Wang framed the phone conversation as a rebuke of what Beijing views as inflammatory rhetoric, stressing the depth of China–Germany trade ties and urging Berlin to support China on questions of sovereignty rather than amplifying geopolitical tensions. For Beijing, the spat is as much about diplomatic style as substance: officials see public criticism from a major European partner as an unhelpful escalation and want sensitive issues handled through quiet, managed channels rather than headline diplomacy that feeds domestic politics in both capitals.

In Berlin the reaction was mixed. Wadephul and government spokespeople stressed that the trip was postponed, not cancelled, and defended the right to raise concerns about regional security and export controls; opposition and coalition partners offered differing takes on whether Germany should recalibrate its China strategy. The episode highlights a broader European dilemma: how to pursue trade and investment with China while responding to security, human-rights and technology-control concerns in ways that do not simply trade away leverage or invite punitive responses.

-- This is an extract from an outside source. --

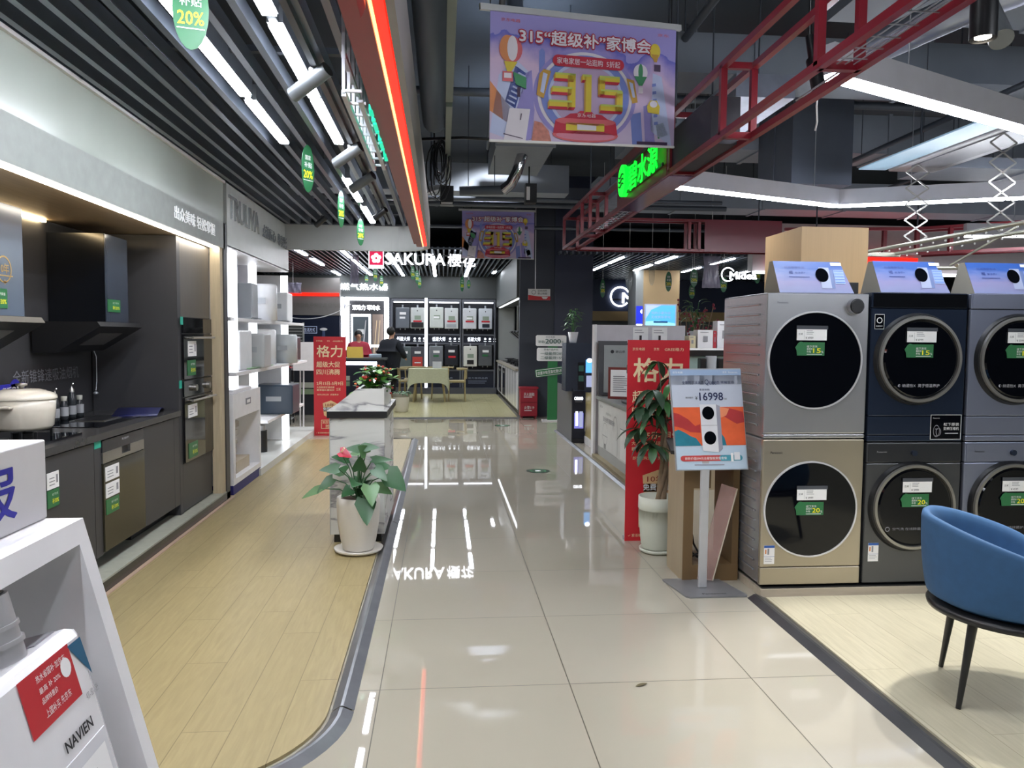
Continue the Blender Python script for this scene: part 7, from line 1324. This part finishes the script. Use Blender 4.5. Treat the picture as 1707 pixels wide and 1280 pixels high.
for k in range(9):
    w_ = random.uniform(.05, .11); h_ = random.uniform(.3, .6); yy = 7.9+random.uniform(-.15, .15); x_ = random.uniform(-.08, .0)
    b.tube([(x_+w_*math.sin(a), yy+.02*k, 3.42-h_/2+h_/2*math.cos(a)) for a in [2*PI*i/14 for i in range(15)]], .007, BLACK, 5)
b.build('loop', t, kind='stuff'); B().tube([(-.4, 8.0, 3.44), (-.05, 7.9, 3.44), (.2, 7.75, 3.42), (.48, 7.7, 3.40)], .016, BLACK, 6).cyl((.02, 7.9, 3.45), (.02, 7.9, ZC), .006, PIPE, n=6).build('main_cable', t)
pipe([(.18, 8.6, 3.06), (.66, 8.6, 3.08)], .05, 'short dark horizontal pipe ending in a steel bend below the large banner', mat('round_dark', '2e333b', .5)); pipe([(.66, 8.6, 3.08), (.74, 8.55, 3.14), (.80, 8.5, 3.26), (.86, 8.5, 3.45)], .06, 'shiny corrugated steel pipe bend just below the large purple banner', CHROME, hang=False)
B().box(-.03, .12, 8.9, 9.05, 2.96, 3.17, BLACK).box(-.02, .11, 8.89, 8.90, 2.965, 2.985, PAPER).cyl((.04, 9, 3.17), (.04, 9, ZC), .01, BLACK, n=6).build('ceiling_speaker', label='black box speaker hanging at the end of the cable tray', cat='speaker')
B().box(.95, 1.08, 9.0, 9.15, 3.02, 3.24, BLACK).box(.96, 1.0, 8.99, 9.0, 3.05, 3.2, PAPER).cyl((1.0, 9.1, 3.24), (1.0, 9.1, ZC), .01, BLACK, n=6).build('ceiling_speaker', label='black box fixture hanging just left of the green glowing sign', cat='speaker')
B().prism([(-.18, 9.0, 3.10), (-.02, 9.0, 3.16), (.0, 9.0, 3.2), (-.16, 9.0, 3.19)], (0, .1, 0), ALU).cyl((-.1, 9.05, 3.18), (-.1, 9.05, ZC), .01, BLACK, n=6).build('floodlight', label='small grey floodlight hanging under the cable bundle', cat='floodlight')
for k, (y, z, x0, x1, r) in enumerate([(9.6, 3.15, -1.5, 3.5, .025), (10.8, 3.28, -2, 4, .035), (11.8, 3.52, -3, 4, .03), (7.4, 3.75, -1.5, 9, .04), (5.4, 3.92, -2, 9, .03), (13.5, 3.35, -4, 8, .03)]):
    pipe([(x0, y, z), (x1, y, z+.02)], r, 'thin dark sprinkler pipe crossing the ceiling, ' + ['lowest, behind the black box speaker', 'second beyond the black box speaker', 'just before the smaller banner', 'over the end of the round duct', 'nearest crossing pipe overhead', 'farthest, above the white letter sign'][k])
for k, (x, y0, y1, z, r) in enumerate([(.36, 4.6, 9, 3.62, .02), (1.75, 2, 9, 3.75, .03), (4.2, 3, 9, 3.36, .025), (5.2, 3, 9, 3.3, .02)]): pipe([(x, y0, z), (x+.15, y1, z)], r, 'dark lengthwise pipe under the slab, ' + ['with a clamp beside the large banner', 'above the long red truss', 'over the airer', 'right of the airer'][k])
t = thing('foil_duct', (2.6, 3, 3.4), 'flexible foil duct slanting behind the thin suspension rods at the upper corner', 'air duct'); B().tube([(2.25, 4.4, 3.05), (2.7, 3.9, 3.2), (3.3, 3.4, 3.35), (4.2, 3.0, 3.5)], .09, DUCTL, 14).cyl((2.9, 3.75, 3.25), (2.9, 3.75, ZC), .006, PIPE, n=6).build('run', t)
for k, (x, y) in enumerate([(1.97, 3.2), (2.12, 3.1), (2.35, 3.2), (2.65, 3.3), (2.9, 5.5), (3.3, 5.2), (2.5, 6.5)]): pass
# floor stickers, debris
for k, (x, y) in enumerate([(1.05, 8.38), (.99, 12.7)]):
    t = thing('floor_sticker', (x, y, 0), 'round green-black floor sticker in the aisle, ' + ('nearer one below the sign reflections' if k == 0 else 'farther one by the fire box'), 'sticker'); B().cyl((x, y, .0004), (x, y, .0016), .13, mat('sticker_dark', '1f3a2c', .3), n=36, smooth=False).build('disc', t); b = B(); c = Card(b, (x, y, .0016), X1, Y1, .0008); c.arc(0, 0, .09, .09, .02, mat('post_green', '2a7a44', .5), 1, 24).rect(-.03, -.03, .03, .03, PAPER, 1); b.build('mark', t)
b = B(); b.leaf((.82, 3.13, .003), (.9, .4, .02), .06, .02, 0, mat('leaf_dry', '5a5238', .8)); b.build('dry_leaf', label='tiny dark dry leaf lying on the tiles in the foreground', cat='leaf')

for k, (x, y) in enumerate([(.62, 6.9), (.66, 9.3), (.75, 12.3), (-.6, 11.6)]):  # aisle downlights inferred from floor glints, but placed to brighten the aisle
    t = thing('downlight', (x, y, 3.95), 'added round can downlight high over the aisle, ' + ['hidden behind the large banner', 'above the short pipe', 'between the two banners', 'before the white letter sign'][k], 'downlight')
    B().cyl((x, y, 3.95), (x, y, 4.4), .07, PIPE, n=20, caps=False).cyl((x, y, 4.2), (x, y, 4.25), .069, PIPE, n=20).build('can', t); B().cyl((x, y, 3.965), (x, y, 3.97), .05, mat('lens_glow', 'ffffff', .4, em='fff4e0', es=14, noise=0), n=20).build('lens', t)
    spot((x, y, 3.94), (x, y, 0), 300, 125, .6, (.97, .98, 1), .05)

Practically, the row is likely to produce more behind-the-scenes engagement than public confrontation. Both sides have incentives to avoid a long freeze: Germany relies on China as a major market and manufacturing partner, while Beijing values European economic links and political cover. The immediate questions are procedural, rescheduling the ministerial visit, clarifying meeting formats, and strategic: whether Berlin will persist with a tougher public stance or revert to more private diplomacy to manage differences without derailing cooperation on trade, climate and global governance.